So befeuerte Rousseau die Französische Revolution, vor allem den radikalen Jakobiner Maximilien Robespierre, der seine Schreckensherrschaft in den Jahren 1793/94 auf einem verqueren Verständnis der politischen Theorie Rousseaus aufbaute. Dessen Handeln hätte Rousseau sicherlich entschieden abgelehnt, vermutet Fetscher.

Vorbild für Rousseaus politische Philosophie, die sowohl nach Demokratie als auch nach sozialer Gleichheit strebte, waren kleine, relativ unabhängige Gemeinwesen wie die damalige Republik Genf. Im Mittelpunkt seiner Theorie steht die Frage, was die Gesellschaft zusammenhalten soll, wenn es keinen absolutistischen Herrscher mehr gibt. So entwickelte er das Konzept einer Volonté générale, eines ideellen Gemeinwillens aller Bürger - nicht zu verwechseln mit der Volonté de tous, der Mehrheitsmeinung, wie sie in Wahlen und Abstimmungen zum Ausdruck kommt.

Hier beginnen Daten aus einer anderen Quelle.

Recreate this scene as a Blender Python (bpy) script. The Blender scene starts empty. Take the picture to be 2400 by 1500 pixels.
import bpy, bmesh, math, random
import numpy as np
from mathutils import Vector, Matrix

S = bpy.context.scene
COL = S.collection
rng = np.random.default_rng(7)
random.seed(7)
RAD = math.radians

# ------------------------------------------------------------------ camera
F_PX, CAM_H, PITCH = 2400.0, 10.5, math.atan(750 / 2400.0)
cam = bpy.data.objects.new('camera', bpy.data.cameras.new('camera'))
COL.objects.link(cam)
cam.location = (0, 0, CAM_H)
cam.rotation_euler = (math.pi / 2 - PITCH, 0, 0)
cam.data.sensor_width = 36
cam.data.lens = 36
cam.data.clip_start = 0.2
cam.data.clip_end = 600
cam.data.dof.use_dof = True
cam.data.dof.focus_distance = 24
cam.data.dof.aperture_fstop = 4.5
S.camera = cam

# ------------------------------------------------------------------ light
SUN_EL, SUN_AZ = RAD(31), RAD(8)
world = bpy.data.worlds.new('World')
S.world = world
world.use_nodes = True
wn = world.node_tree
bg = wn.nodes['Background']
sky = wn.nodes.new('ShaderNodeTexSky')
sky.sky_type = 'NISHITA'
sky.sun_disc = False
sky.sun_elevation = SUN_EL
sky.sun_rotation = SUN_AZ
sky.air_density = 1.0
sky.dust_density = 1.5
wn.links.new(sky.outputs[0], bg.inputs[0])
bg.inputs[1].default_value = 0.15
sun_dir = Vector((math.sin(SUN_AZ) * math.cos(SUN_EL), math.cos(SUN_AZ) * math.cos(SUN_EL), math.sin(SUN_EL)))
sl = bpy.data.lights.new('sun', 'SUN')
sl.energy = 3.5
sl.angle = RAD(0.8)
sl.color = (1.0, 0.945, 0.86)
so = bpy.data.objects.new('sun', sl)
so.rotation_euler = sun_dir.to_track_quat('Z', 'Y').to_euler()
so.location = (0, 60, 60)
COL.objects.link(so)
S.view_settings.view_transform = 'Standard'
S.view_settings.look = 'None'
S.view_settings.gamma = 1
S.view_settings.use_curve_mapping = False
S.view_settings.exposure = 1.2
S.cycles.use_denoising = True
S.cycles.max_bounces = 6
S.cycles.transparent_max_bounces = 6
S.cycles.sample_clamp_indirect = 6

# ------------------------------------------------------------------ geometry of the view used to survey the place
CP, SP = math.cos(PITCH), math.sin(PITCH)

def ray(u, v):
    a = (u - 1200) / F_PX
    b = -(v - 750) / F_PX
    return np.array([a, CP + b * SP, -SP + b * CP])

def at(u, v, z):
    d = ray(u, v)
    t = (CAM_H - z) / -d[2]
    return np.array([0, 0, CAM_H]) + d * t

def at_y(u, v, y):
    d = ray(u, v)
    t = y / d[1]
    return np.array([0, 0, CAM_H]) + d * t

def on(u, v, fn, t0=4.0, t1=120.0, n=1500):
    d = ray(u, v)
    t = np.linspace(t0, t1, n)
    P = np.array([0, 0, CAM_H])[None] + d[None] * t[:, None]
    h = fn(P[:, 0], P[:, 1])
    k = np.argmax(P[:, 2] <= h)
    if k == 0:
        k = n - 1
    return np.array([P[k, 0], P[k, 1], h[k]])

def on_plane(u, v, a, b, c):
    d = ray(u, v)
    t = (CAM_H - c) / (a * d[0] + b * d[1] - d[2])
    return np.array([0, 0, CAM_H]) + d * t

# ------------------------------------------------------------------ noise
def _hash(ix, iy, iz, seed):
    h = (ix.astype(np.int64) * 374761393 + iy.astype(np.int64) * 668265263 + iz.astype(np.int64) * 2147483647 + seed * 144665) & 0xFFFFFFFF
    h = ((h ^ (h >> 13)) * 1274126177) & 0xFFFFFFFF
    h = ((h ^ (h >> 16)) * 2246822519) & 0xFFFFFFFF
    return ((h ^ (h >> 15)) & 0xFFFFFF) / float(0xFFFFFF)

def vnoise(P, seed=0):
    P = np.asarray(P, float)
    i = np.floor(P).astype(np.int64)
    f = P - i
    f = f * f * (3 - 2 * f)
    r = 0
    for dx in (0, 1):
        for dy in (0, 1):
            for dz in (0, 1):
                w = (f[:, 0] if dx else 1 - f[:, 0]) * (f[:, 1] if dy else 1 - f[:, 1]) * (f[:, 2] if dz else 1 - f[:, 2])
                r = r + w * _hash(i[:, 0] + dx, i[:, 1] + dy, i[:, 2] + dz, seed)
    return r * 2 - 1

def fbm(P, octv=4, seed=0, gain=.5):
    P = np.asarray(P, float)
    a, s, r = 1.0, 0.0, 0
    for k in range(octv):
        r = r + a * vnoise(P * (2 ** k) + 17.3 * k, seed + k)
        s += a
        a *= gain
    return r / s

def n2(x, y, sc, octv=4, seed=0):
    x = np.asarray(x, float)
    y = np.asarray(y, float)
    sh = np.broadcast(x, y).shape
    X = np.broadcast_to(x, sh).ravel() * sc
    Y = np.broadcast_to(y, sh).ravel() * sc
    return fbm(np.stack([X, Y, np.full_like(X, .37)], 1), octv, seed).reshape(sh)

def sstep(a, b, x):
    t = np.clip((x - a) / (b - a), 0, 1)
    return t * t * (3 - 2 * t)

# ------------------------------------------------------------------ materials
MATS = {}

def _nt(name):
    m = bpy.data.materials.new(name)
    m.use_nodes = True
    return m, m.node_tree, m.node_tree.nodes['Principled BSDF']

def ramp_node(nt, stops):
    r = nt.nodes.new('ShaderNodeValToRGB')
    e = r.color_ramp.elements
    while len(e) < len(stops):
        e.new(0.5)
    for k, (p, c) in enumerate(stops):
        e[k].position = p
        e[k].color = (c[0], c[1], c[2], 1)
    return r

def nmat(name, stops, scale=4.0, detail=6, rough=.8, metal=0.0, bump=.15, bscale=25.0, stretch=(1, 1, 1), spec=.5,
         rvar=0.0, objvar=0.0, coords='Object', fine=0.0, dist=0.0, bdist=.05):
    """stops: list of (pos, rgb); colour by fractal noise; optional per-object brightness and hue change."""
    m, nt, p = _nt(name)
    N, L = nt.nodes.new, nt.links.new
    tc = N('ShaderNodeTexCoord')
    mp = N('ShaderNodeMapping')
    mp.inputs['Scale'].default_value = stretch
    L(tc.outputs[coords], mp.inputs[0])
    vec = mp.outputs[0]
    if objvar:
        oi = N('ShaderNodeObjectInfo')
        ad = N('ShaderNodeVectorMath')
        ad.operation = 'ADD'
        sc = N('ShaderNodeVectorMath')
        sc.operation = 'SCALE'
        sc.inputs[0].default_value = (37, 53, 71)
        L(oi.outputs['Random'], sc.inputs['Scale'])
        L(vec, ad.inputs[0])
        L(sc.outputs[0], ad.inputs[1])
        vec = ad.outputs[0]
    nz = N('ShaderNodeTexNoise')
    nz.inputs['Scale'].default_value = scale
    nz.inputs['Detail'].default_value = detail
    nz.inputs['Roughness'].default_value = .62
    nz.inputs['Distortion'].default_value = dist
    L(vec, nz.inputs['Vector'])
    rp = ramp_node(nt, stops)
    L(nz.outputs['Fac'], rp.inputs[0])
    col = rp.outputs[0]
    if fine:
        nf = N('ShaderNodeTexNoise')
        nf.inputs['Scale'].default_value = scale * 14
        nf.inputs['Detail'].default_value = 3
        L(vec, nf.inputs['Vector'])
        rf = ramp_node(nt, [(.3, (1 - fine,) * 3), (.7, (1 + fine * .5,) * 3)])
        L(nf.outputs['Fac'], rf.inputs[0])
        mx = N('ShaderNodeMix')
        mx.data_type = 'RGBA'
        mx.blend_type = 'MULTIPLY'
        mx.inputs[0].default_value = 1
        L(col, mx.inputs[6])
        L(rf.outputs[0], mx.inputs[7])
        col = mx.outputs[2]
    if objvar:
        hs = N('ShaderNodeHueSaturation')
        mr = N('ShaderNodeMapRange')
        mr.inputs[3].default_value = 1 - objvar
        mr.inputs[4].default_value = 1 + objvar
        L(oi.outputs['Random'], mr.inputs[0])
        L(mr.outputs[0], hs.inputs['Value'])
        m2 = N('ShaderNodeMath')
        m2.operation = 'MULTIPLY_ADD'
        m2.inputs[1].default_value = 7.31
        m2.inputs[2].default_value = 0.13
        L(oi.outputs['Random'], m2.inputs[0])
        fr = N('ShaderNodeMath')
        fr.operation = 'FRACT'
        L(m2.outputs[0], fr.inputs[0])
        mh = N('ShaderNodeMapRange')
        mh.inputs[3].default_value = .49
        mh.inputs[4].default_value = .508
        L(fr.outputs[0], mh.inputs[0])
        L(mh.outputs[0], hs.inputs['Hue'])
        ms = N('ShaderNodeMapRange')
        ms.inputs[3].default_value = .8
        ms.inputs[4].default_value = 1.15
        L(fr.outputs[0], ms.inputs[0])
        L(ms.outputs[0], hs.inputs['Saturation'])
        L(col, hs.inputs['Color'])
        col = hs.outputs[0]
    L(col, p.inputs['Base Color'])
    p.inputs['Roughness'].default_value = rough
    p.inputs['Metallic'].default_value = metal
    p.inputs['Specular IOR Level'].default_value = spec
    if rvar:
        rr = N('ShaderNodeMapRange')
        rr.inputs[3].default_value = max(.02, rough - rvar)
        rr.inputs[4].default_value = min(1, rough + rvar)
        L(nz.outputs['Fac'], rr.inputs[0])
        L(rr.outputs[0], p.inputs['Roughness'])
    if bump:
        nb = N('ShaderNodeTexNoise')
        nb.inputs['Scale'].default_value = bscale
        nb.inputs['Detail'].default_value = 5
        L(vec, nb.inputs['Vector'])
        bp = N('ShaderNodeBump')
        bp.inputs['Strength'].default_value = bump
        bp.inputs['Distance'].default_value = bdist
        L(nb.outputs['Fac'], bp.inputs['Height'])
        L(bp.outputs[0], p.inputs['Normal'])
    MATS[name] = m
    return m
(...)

Erst spät hat Rousseau seine Gedankenwelt formuliert. Geboren am 28. Juni 1712 als Sohn eines Uhrmachers in Genf - kurz danach stirbt die Mutter - kommt Jean-Jacques als Zehnjähriger in die Obhut eines Pfarrers. 1728 flieht er aus Genf, weil er von seinem Lehrmeister regelmäßig geschlagen wurde. Es folgen unstete Wanderjahre, die ihn durch die Schweiz, Frankreich und Oberitalien führen.

Rousseau arbeitet als Gesangslehrer, verdient Geld mit dem Abschreiben von Noten, komponiert Unterhaltungsmusik im Stil der Zeit und versucht sich mit dem Schreiben von Theaterstücken. Er lebt mit einer Frau zusammen, die er erst 1768 heiratet. Ihre fünf Kinder gibt Rousseau ins Heim - eine damals verbreitete Praxis, die ihm heftige Kritik einbringt.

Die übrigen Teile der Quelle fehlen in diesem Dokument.